In its decision Wednesday night, the Supreme Court ruled the third set of legislative maps remains gerrymandered in favor of Republicans, in violation of the state Constitution. The court gave the Republican-dominated Redistricting Commission until March 28 to remedy the situation.
As has been standard following each successive court rebuke, a mad scramble ensued behind the scenes while official action was nil. The Ohio Redistricting Commission neither issued a public statement, scheduled a meeting nor hinted at a timeline for addressing its latest court-imposed deadline.
Republican Gov. Mike DeWine told reporters Thursday he was “taking the lead” in resolving the issue.
He said he is urging fellow members of the commission to pass a resolution requiring the three top mapmakers — one for Senate Republicans, one for House Republicans and one working jointly for the Democratic caucuses — to get in a room and draw new, constitutionally compliant maps.

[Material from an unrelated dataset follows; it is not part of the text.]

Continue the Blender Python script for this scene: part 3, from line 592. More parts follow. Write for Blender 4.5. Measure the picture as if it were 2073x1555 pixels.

“There are other options, but the Supreme Court has only given 10 days to do this,” he said. “And the idea that we’re going to be able to go out and hire somebody new and have them do this work — and do this work in 10 days — I think presents some very significant challenges.”
He declined to join fellow Republicans’ attacks on Chief Justice Maureen O’Connor, a GOP moderate who has joined court Democrats in invalidating the maps.